No/humanness in the Immediate

We are becoming ever more impatient, and waiting which will always be part of any process [1], seems more like an inadequacy in the human code, there’s this old fixation with utility and efficiency which is slowly killing all that is organic within ourselves and surrounding us. From the days of industrialization, and the beginning of the engine era, our pace has constantly been stepping up affected by new technologies [1]. Being modern is being fast and productive, our wireless context allows and so many other times demands us to be in many different places at many different times, we are living the future, the same future that, as years ago, relies on the cultural obsession with immediateness and the well-developed infrastructure illiteracy.

Our cultural geography and temporality are ruled by capital systems, who, more than ever, are putting a value on time, we’ve come from having tangible benefits in reducing time on communication systems to making immediateness a final product itself. Another phenomenon is the overgrowing invisibility of infrastructures and with these a lack of understanding of who controls those services we rely so much on upon; by these means, we might live under the impression that investments to obtain better accessibility may be part of our nation’s interest in the common well and better social development but the reality is that nearly all, if not all, internet infrastructure belongs to private companies [2] and such investments have as final ends the creation of more need rather than providing solutions.

 

 

These private owners are in constant search of investors and expansion grounded on probabilities of data consumption [3], an interesting approach on this matter is to analyze the extent of services these private companies own and how they use user data for developing still unneeded infrastructure base on, the already capitalized, searches, screen time, and clicks, to name a few. It is no wonder that their main interest is to keep providing quick and borderless access to such services as they plan to expand and create more apps and services that will demand broader data access, creating an ever-accelerating cultural imaginary [4].

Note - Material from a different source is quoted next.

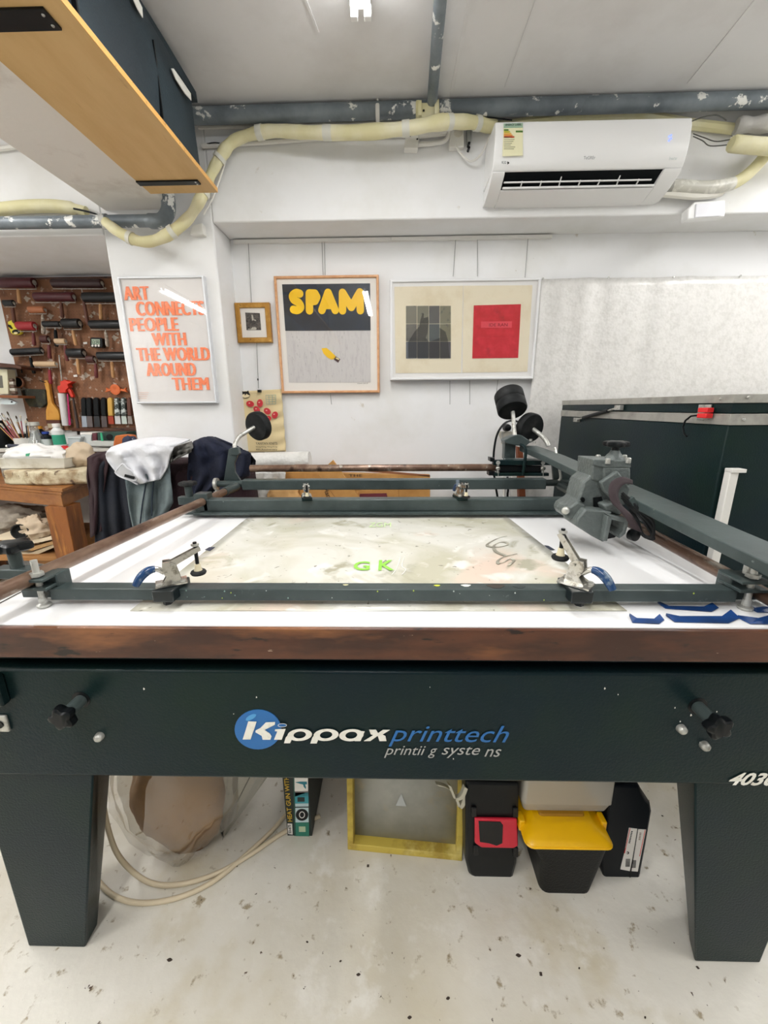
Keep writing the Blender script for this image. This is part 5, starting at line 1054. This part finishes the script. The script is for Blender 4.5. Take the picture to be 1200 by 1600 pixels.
g = tool('tape_gun', 'yellow and black tape gun at the left edge of the tool board', 'tape gun', (115, 600))
tp(g, 'gun_body', [(62, 548), (105, 528), (118, 580), (140, 600), (172, 608), (175, 640), (150, 655), (110, 655), (90, 640), (72, 600)], M('gun_yellow', 'E2D23A', .4), .045, .025, bevel=.003)
tp(g, 'black_grip', [(66, 570), (85, 575), (105, 605), (92, 608), (66, 585)], blackp, .048, .044); tp(g, 'tape_hole', ell(132, 632, 32, 20), blackp, .048, .044); tp(g, 'tape_roll', ell(130, 642, 18, 9), M('gun_pale', 'E9D79A', .4), .050, .047)
g = tool('paddle_brush', 'yellow wooden paddle brush hung by a string', 'brush', (430, 1200))
tp(g, 'paddle', [(362, 1040), (385, 1034), (402, 1060), (415, 1150), (430, 1225), (480, 1285), (495, 1330), (495, 1368), (382, 1368), (380, 1290), (395, 1230), (385, 1130)], M('paddle_wood', 'D79A3E', .45, var=[('C4832C', 20, .5, .7)]), .04, .015, bevel=.004)
tp(g, 'metal_band', [(385, 1368), (497, 1368), (497, 1395), (388, 1395)], HD['brown'], .038, .017); tp(g, 'bristles', [(395, 1395), (500, 1395), (512, 1438), (402, 1432)], M('bristle', 'BFAE90', .9), .036, .019)
part(MB().tube([at(*zt(332, 1038), Y=YT-.03), at(*zt(380, 1054), Y=YT-.04)], .003, 6), 'string', blackp, g)
g = tool('caulking_gun', 'red caulking gun loaded with a white cartridge', 'caulking gun', (535, 1200))
part(MB().tube([at(*zt(492, 825), Y=YT-.04), at(*zt(515, 1040), Y=YT-.04)], .004, 8), 'plunger_rod', zinc, g)
rdp = M('gun_red', 'D2321E', .4)
tp(g, 'gun_head', [(500, 1045), (540, 1030), (560, 1045), (605, 1045), (560, 1070), (570, 1095), (545, 1120), (548, 1138), (495, 1142), (475, 1105), (478, 1080), (500, 1080)], rdp, .06, .02, bevel=.003)
tp(g, 'trigger', [(560, 1085), (590, 1120), (612, 1170), (600, 1182), (585, 1170), (560, 1120)], rdp, .05, .03, bevel=.003)
c0 = at(*zt(515, 1145), Y=YT-.04); c1 = at(*zt(552, 1412), Y=YT-.04)
part(MB().tube([c0, c1], .0225, 18), 'cartridge', M('cartridge', 'E2DFDC', .4), g)
tp(g, 'magenta_stripe', [(556, 1150), (566, 1150), (590, 1405), (572, 1410)], M('magenta', 'B01C5C', .5), .0645, .0615)
g = tool('mesh_pouch', 'dark mesh pouch hung beside the paddle brush', 'pouch', (280, 1180))
tp(g, 'pouch', [(175, 1120), (220, 1105), (370, 1112), (378, 1150), (385, 1230), (350, 1262), (240, 1255), (210, 1210)], M('mesh_dark', '35352C', .9, bump=(150, .4), var=[('4C4A36', 10, .5, .6)]), .035, .01, bevel=.006)
g = tool('magnifier', 'round black magnifier at the left edge of the tool board', 'magnifier', (160, 1055))
c = at(*zt(160, 1055), Y=YT-.02); part(MB().lathe(c, (.1, -1, .1), [(.036, 0), (.037, .012), (.031, .016), (.03, .010)], 24), 'rim', M('wood_rim', 'A06A4A', .5), g); part(MB().lathe(c, (.1, -1, .1), [(.03, .008), (.03, .013)], 24), 'lens', blackp, g)
part(MB().tube([at(*zt(150, 930), Y=YT-.02), at(*zt(180, 945), Y=YT-.03), at(*zt(182, 975), Y=YT-.03)], .004, 8), 'hook', blackp, g)
g = tool('dark_rod', 'long dark wooden rod leaning below the caulking gun trigger', 'rod', (620, 1300))
part(MB().tube([at(*zt(595, 1100), Y=YT-.03), at(*zt(620, 1250), Y=YT-.04), at(*zt(645, 1400), Y=YT-.05), at(*zt(657, 1490), Y=YT-.06)], [.004, .008, .010, .009], 10), 'shaft', M('rod_wood', '3A261F', .5), g)
g = tool('orange_funnel', 'orange plastic wheel with side prongs above the scrapers', 'funnel', (965, 1115))
orp = M('orange_plastic', 'D9682A', .4); c = at(*zt(965, 1113), Y=YT-.03)
part(MB().lathe(c, (0, -1, 0), [(.034, 0), (.034, .008), (.02, .010), (.006, .004)], 24), 'disc', orp, g)
for sg in (-1, 1): tp(g, 'prong', [(965+sg*38, 1105), (965+sg*60, 1110), (965+sg*85, 1095), (965+sg*80, 1115), (965+sg*92, 1135), (965+sg*62, 1128), (965+sg*38, 1125)], orp, .04, .025, bevel=.002)
for i, (x, lb, hc_, bc, w) in enumerate(((690, 'black-handled scraper with pale blade, leftmost in the rack', 'black', 'A9B2BC', 24), (735, 'black-handled scraper second in the rack', 'black', '6B615F', 26), (795, 'all-black scraper third in the rack', 'black', '2A2C2E', 28), (855, 'black-handled scraper with grey blade next to the yellow handle', 'black', '5C5250', 26),
                            (912, 'yellow-handled scraper with red blade', 'yellow', 'A83A1C', 26), (968, 'dark-handled scraper with white blade', 'grey', 'D5D3D2', 26), (1022, 'green-tinted white scraper at the right of the rack', 'grey', 'CFDCD2', 24), (1070, 'brown-handled scraper partly behind the column', 'brown', '9A9088', 20))):
    g = tool('scraper', lb, 'scraper', (x, 1300)); g['group'] = 'scrapers in the rack'; w *= .80
    s_ = (x-700)*.03
    hm = M('h_yellow', 'D6A84E', .5) if hc_ == 'yellow' else (M('h_dk', '3B4440', .5, var=[('C8CFCB', 40, .5, .55)]) if hc_ == 'grey' else HD[hc_])
    tp(g, 'handle', [(x-w, 1195), (x-w*.4, 1178), (x+w*.5, 1180), (x+w, 1200), (x+w*.85+6, 1300), (x+w+8, 1332), (x-w+8, 1332), (x-w*.8, 1290)], hm, .045, .02, bevel=.004)
    tp(g, 'blade', [(x-w+8, 1332), (x+w+8, 1332), (x+w+18, 1425-(i > 3)*25), (x-w+14, 1425-(i > 3)*25)], M('bl'+bc, bc, .4), .036, .030)
# wall labels / little clips on the board
for i, (x, y, l) in enumerate(((710, 725, 'white paper tag left of the timer'), (628, 998, 'white tag below the lower wooden handle'))):
    g = tool('paper_tag', l, 'tag', (x, y)); tp(g, 'tag', [(x-18, y-6), (x+12, y-10), (x+16, y+8), (x-14, y+10)], paper, .014, .010)
# ================================================================== UNDER THE TABLE
g = thing('heat_gun_box', (-.27, 1.0, 0), 'narrow green and black heat gun box standing on end', 'box')
bxm = M('box_black', '12211F', .5); bx0 = at(449, 1307, Z=0); bx1 = at(487.5, 1307, Z=0); yb = .892
part(MB().box((bx0.x, yb, 0), (bx1.x, yb+.26, .34)), 'carton', bxm, g, bevel=.001)
def bd(name, q, mat, d=.0008, yy=None): return part(MB().ppx([(440+x/15.24, 1210+y/15.24) for x, y in q], (yy or yb)-d, yb), name, mat, g, flat=True)
bd('green_band', [(280, 90), (300, 90), (325, 1480), (305, 1480)], M('bx_green', '1F5A4A', .5))
bd('white_panel', [(305, 60), (625, 60), (630, 400), (310, 405)], paper); bd('gun_picture', [(330, 190), (440, 175), (600, 175), (605, 235), (560, 240), (580, 310), (575, 350), (530, 300), (510, 240), (440, 225)], M('gun_teal', '1E7C8C', .5), .0014)
bd('teal_panel', [(315, 430), (635, 425), (640, 690), (320, 695)], M('bx_teal', '3E9AA6', .5)); bd('dark_window', [(375, 550), (545, 548), (548, 650), (378, 652)], bxm, .0014); bd('white_panel', [(320, 425), (632, 420), (635, 520), (320, 525)], M('bx_pink', 'D9C9C6', .5)); bd('white_panel', [(322, 700), (640, 695), (640, 765), (325, 770)], M('bx_pale', 'BFD3D6', .5), .0011)
bd('white_panel', [(325, 800), (640, 795), (645, 1140), (330, 1145)], M('bx_pale', 'BFD3D6', .5))
bd('dial_picture', [(485+150*math.cos(t), 965+140*math.sin(t)) for t in [2*math.pi*k/24 for k in range(24)]], blackp, .0014)
bd('dial_ring', [(485+70*math.cos(t), 965+80*math.sin(t)) for t in [2*math.pi*k/20 for k in range(20)]], paper, .0018); bd('dial_centre', [(485+52*math.cos(t), 965+62*math.sin(t)) for t in [2*math.pi*k/20 for k in range(20)]], blackp, .0022)
bd('green_panel', [(330, 1150), (650, 1150), (655, 1480), (335, 1485)], M('bx_green2', '2A7A66', .5)); bd('screen_picture', [(410, 1245), (565, 1245), (570, 1370), (415, 1370)], M('bx_lcd', 'B9CBA9', .5), .0014)
bd('sticker', [(140, 1175), (250, 1180), (262, 1435), (155, 1415)], paper)
gy = M('bx_yellow', 'C9A52E', .5)
p = at(440+258/15.24, 1210+1120/15.24, Y=yb-.001); text('lettering', 'HEAT GUN WITH LCD DISPLAY', gy, g, (p.x, yb-.0008, p.z), (0, 0, 1), (-1, 0, 0), .30, .0135, bold=.02)
p = at(440+235/15.24, 1210+1395/15.24, Y=yb-.001); text('lettering', '53-675', blackp, g, (p.x, yb-.0012, p.z), (0, 0, 1), (-1, 0, 0), .032, .008, bold=.03)
# yellow screen frame
g = thing('silkscreen_frame', (.03, .9, 0), 'yellow-stained wooden silkscreen frame with grey mesh standing under the table', 'frame')
fwood = M('yellow_wood', 'C9B24E', .55, var=[('A98F3A', 14, .5, .65), ('DCCB7C', 9, .6, .7)])
L0 = at(543, 1328, Z=0); R0 = at(722, 1346, Z=0); ax_ = (R0-L0).normalized(); dn = Vector((ax_.y, -ax_.x, 0)); upv = Vector((0, 0, 1))+(-dn)*.10; upv.normalize()
wd = (R0-L0).length; hh = .46
def fp(x, z, d=0): return L0+ax_*x+upv*z-dn*d
def fbx(x0, z0, x1, z1, nm): 
    b = MB(); b.prism([fp(x0, z0), fp(x1, z0), fp(x1, z1), fp(x0, z1)], -dn*.032); return part(b, nm, fwood, g, bevel=.002)
fbx(0, 0, wd, .02, 'frame_rail'); fbx(0, hh-.02, wd, hh, 'frame_rail'); fbx(0, .02, .017, hh-.02, 'frame_stile'); fbx(wd-.017, .02, wd, hh-.02, 'frame_stile')
meshm = M('screen_mesh', '9B9C96', .5, var=[('B2B3AC', 5, .4, .55), ('BDB091', 7, .56, .66), ('77828E', 6, .60, .70)])
part(MB().add([fp(.015, .018, .028), fp(wd-.015, .018, .028), fp(wd-.015, hh-.018, .028), fp(.015, hh-.018, .028)], [(0, 1, 2, 3)]), 'screen_mesh', meshm, g, solid=.001)
part(MB().prism([fp(.135, .13, .026), fp(.165, .13, .026), fp(.15, .17, .026)], -dn*.001), 'light_patch', M('pale_patch', 'BFC3C2', .5), g)
g = thing('plastic_wrapper', tuple(at(712, 1235, Y=.82)), 'clear crinkled plastic wrapper hooked on the top right of the silkscreen frame', 'wrapper')
clr = glass_mat('clear_film', (.97, .97, .95), .12, .22, (.85, .83, .76))
for j, pts in enumerate(([(682, 1222), (700, 1228), (712, 1245), (716, 1257), (722, 1250), (724, 1232)], [(700, 1222), (706, 1236), (710, 1244), (720, 1240), (726, 1226)])):
    P = spline([at(x, y, Y=.815-.01*j) for x, y in pts], 4)
    part(MB().loft([[p+Vector((-.004, 0, .004)), p+Vector((.004, 0, -.004)), p+Vector((.006, -.012, 0)), p+Vector((-.002, -.012, .006))] for p in P]), 'film_fold', M('film_pale', 'C9C5B2', .25), g)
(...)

The idea of services beyond geography and borders may seem utopic but in practice, they come with rather problematic issues. The fact that most of these infrastructures rely on private entities who are not engaged in national matters such as, territory or natural resources affairs, or national privacy policies are some practical problems, but on a cultural imaginary scale, we have to understand the power we are giving to such entities, especially, in the social understanding of time and immediateness, and how these perceptions are being translated into other spheres such as education and culture.

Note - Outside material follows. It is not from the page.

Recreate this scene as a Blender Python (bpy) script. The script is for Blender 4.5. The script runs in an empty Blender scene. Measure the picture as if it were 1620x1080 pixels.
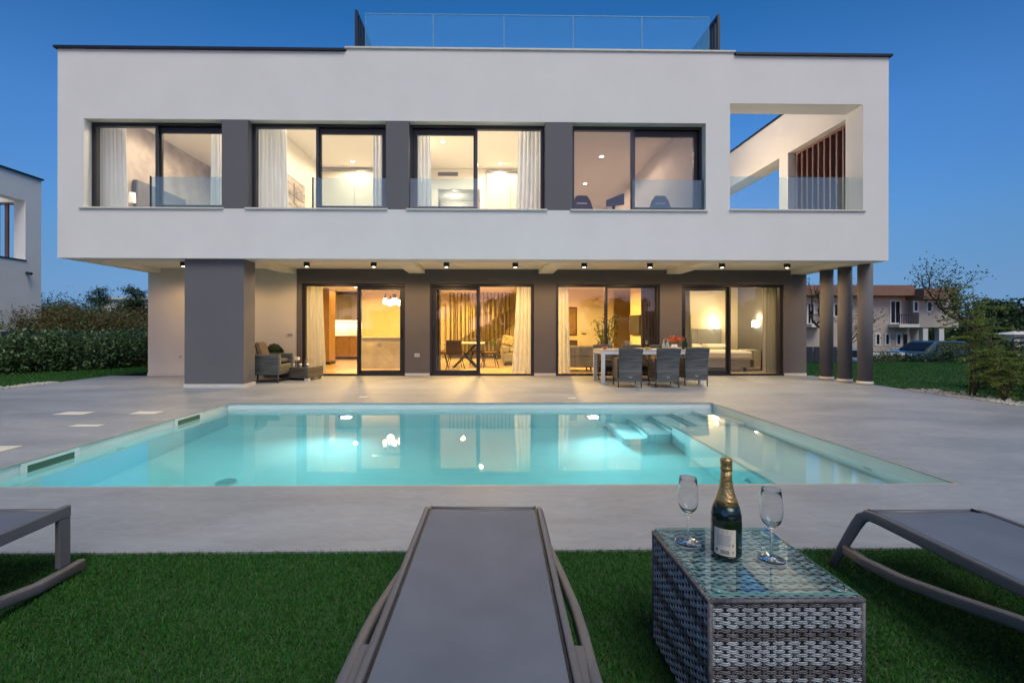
import bpy, math, random
import numpy as np
from mathutils import Vector, Matrix
R = math.radians; PI = math.pi
rng = np.random.default_rng(7); random.seed(7)
sc = bpy.context.scene; col = sc.collection

# ------------------------------------------------------------------ camera, sky, sun, exposure
cam = bpy.data.cameras.new('camera'); camo = bpy.data.objects.new('camera', cam); col.objects.link(camo); sc.camera = camo
cam.lens = 16; cam.sensor_width = 36; cam.clip_start = .02; cam.clip_end = 5000
cam.shift_x = (810 - 783.064) / 1620; cam.shift_y = -(540 - 519.574) / 1620
camo.matrix_world = Matrix.Translation((0, 0, 1.2)) @ Matrix.Rotation(-.0151, 4, 'Z') @ Matrix.Rotation(PI / 2, 4, 'X') @ Matrix.Rotation(.0013, 4, 'Z')
w = bpy.data.worlds.new('World'); sc.world = w; w.use_nodes = True
nt = w.node_tree; bg = nt.nodes['Background']
sky = nt.nodes.new('ShaderNodeTexSky'); sky.sky_type = 'NISHITA'; sky.sun_disc = False
sky.sun_elevation = R(2.0); sky.sun_rotation = R(180); sky.ozone_density = 4.5; sky.air_density = 1.0; sky.dust_density = 1.0
# the horizon band is as clear as the sky just above it (no brown dusk rim)
tcw = nt.nodes.new('ShaderNodeTexCoord'); sx = nt.nodes.new('ShaderNodeSeparateXYZ'); cx_n = nt.nodes.new('ShaderNodeCombineXYZ'); mz = nt.nodes.new('ShaderNodeMath')
nt.links.new(tcw.outputs['Generated'], sx.inputs[0]); mz.operation = 'SMOOTH_MAX'; mz.inputs[1].default_value = .15; mz.inputs[2].default_value = .10
nt.links.new(sx.outputs[2], mz.inputs[0]); nt.links.new(sx.outputs[0], cx_n.inputs[0]); nt.links.new(sx.outputs[1], cx_n.inputs[1]); nt.links.new(mz.outputs[0], cx_n.inputs[2])
nt.links.new(cx_n.outputs[0], sky.inputs['Vector'])
# dusk tint by height: a little rosy low down, deeper overhead
tr_ = nt.nodes.new('ShaderNodeValToRGB'); nt.links.new(sx.outputs[2], tr_.inputs[0]); el_ = tr_.color_ramp.elements
el_[0].position = 0; el_[0].color = (1.2, .66, .62, 1); el_[1].position = .55; el_[1].color = (.36, .49, .50, 1); m_ = el_.new(.12); m_.color = (.88, .62, .62, 1); m_ = el_.new(.35); m_.color = (.84, .64, .63, 1)
mt_ = nt.nodes.new('ShaderNodeVectorMath'); mt_.operation = 'MULTIPLY'; nt.links.new(sky.outputs[0], mt_.inputs[0]); nt.links.new(tr_.outputs[0], mt_.inputs[1])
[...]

As an effect, time is, more and more, being perceived as less useful on critical and investigating spaces because of the lack of practical utility [5] but especially because they are not at the same pace with the cultural imaginary pace that telecommunication infrastructures have created. While being obsessed with immediateness we are pushing ourselves towards a practical conception of reality, where our attention is shifting from being analytical and explorative to producing and consuming cyclicly at a fast speed. This phobia of waiting is affecting the way we understand information and also how it is being taught; nowadays education institutions rush students to get their degrees done quickly, courses cut studying hours by half, and there is a tendency for more self-studies. By assimilating the accelerating pace of infrastructures we are putting at risk capacities to generate ideas, instead of quickly searching for pre-solved answers.

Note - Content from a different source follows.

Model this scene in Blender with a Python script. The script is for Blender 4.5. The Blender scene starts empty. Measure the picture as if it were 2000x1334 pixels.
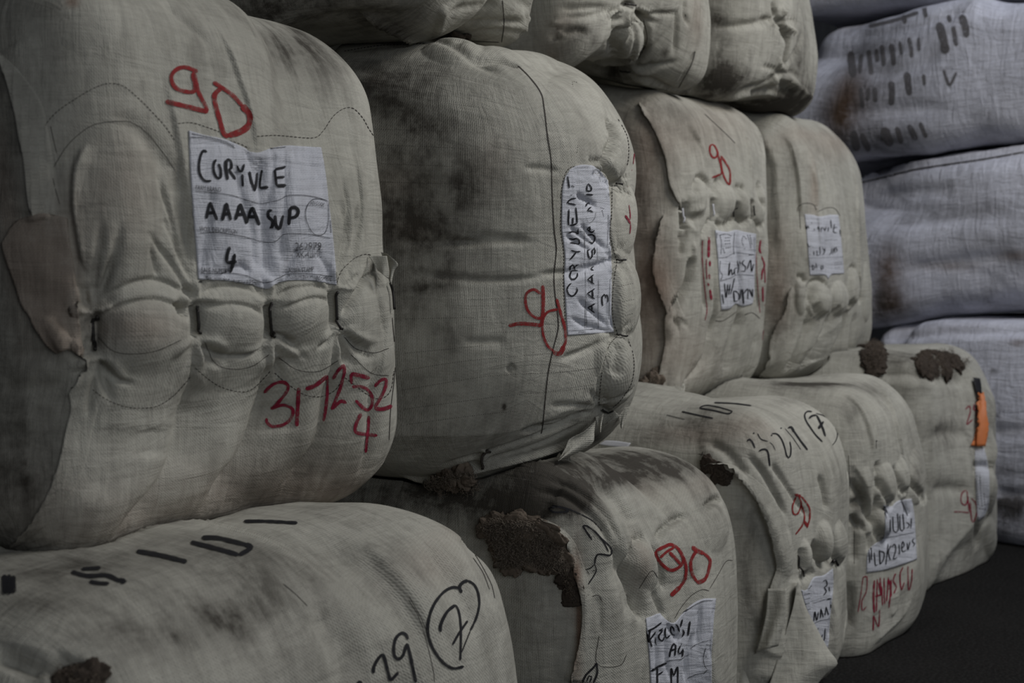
import bpy, math, random
import numpy as np
from mathutils import Vector, Matrix
from mathutils.bvhtree import BVHTree

scene = bpy.context.scene
C = scene.collection
W, H = 2000, 1334

# ------------------------------------------------------------------ camera
FPX = 2500.0
CAM = np.array([0.0, -1.2, 1.03])
PITCH = math.radians(4.19)
YAW = math.radians(32.3)            # viewing direction measured from +X towards +Y
cam_d = bpy.data.cameras.new('camera')
cam_d.sensor_width = 36.0
cam_d.lens = 36.0 * FPX / W
cam_d.clip_start = 0.02
cam_d.dof.use_dof = True
cam_d.dof.focus_distance = 2.05
cam_d.dof.aperture_fstop = 5.6
cam = bpy.data.objects.new('camera', cam_d)
C.objects.link(cam)
FWD = np.array([math.cos(YAW) * math.cos(PITCH), math.sin(YAW) * math.cos(PITCH), -math.sin(PITCH)])
RIGHT = np.array([math.sin(YAW), -math.cos(YAW), 0.0])
UP = np.cross(RIGHT, FWD)
M = Matrix(((RIGHT[0], UP[0], -FWD[0], CAM[0]), (RIGHT[1], UP[1], -FWD[1], CAM[1]),
            (RIGHT[2], UP[2], -FWD[2], CAM[2]), (0, 0, 0, 1)))
cam.matrix_world = M
scene.camera = cam

# ------------------------------------------------------------------ light
scene.view_settings.view_transform = 'Standard'
scene.view_settings.look = 'None'
scene.view_settings.gamma = 1.0
scene.view_settings.exposure = 0.0
scene.view_settings.use_curve_mapping = False

world = bpy.data.worlds.new('world')
scene.world = world
world.use_nodes = True
wn = world.node_tree
bg = wn.nodes['Background']
bg.inputs['Color'].default_value = (0.80, 0.86, 1.0, 1)
bg.inputs['Strength'].default_value = 0.035


def area(name, loc, target, sx, sy, power, color):
    d = bpy.data.lights.new(name, 'AREA')
    d.shape = 'RECTANGLE'
    d.size, d.size_y = sx, sy
    d.energy = power
    d.color = color
    o = bpy.data.objects.new(name, d)
    o.location = loc
    o.rotation_euler = (Vector(target) - Vector(loc)).to_track_quat('-Z', 'Y').to_euler()
    C.objects.link(o)
    return o


area('skylight', (3.0, -1.9, 3.0), (2.3, 0.1, 1.0), 1.6, 0.9, 52.0, (1.0, 0.97, 0.91))
area('front_fill', (-0.6, -4.6, 2.3), (2.2, 0.0, 0.8), 3.8, 3.0, 54.0, (0.92, 0.96, 1.0))  # added fill lamp on the camera side, no doorway stands there
area('end_skylight', (3.8, -2.4, 4.0), (4.9, -0.1, 1.5), 1.4, 1.0, 30.0, (0.68, 0.79, 1.0))

rng = np.random.RandomState(7)


# ------------------------------------------------------------------ maths helpers
def project(P):
    D = P - CAM
    z = D @ FWD
    return np.stack([W / 2 + FPX * (D @ RIGHT) / z, H / 2 - FPX * (D @ UP) / z], -1), z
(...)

Nowadays it is almost a revolutionary act not to follow what some app says and choose to be consciously slow on our way to our next meeting, or that inevitable metro trip, adding some non-efficient gap in our routine and it is even more revolutionary to go through one specific topic all over until words lack sense. We are expected to know things or search them immediately if not the case. Exploration and mistakes are permitted but there are limits and deadlines. Time is ticking constantly and on the other side of it, are the communication networks making it go even faster.

Knowledge isn’t immediate, isn’t invisible, these big entities are looking for blind and illiterate users, to keep on growing at an accelerated pace. We have to question what’s the limit of our unstable ethics and start visualizing the physicality and social effects of this unrestricted massive political private control before there’s only left generations of systematic consumers with no further soul or purpose.

 

Resources:

[1] Invisible and Instantaneous: Geographies of Media Infrastructure from Pneumatic Tubes to Fiber Optics. Farman, J. 2018. Geospatial Memory, 2 (1), pp.134-154.

[2] Submarine Cable Map. https://www.submarinecablemap.com/#/submarine-cable/sweden-estonia-ee-s-1

[3] “Fixed Flow: Undersea Cables as Media Infrastructure,” in Signal Traffic: Critical Studies of Media Infrastructures. Starosielski, N., Urbana, Chicago, And Springfield: University Of Illinois Press, 2015, 53-70.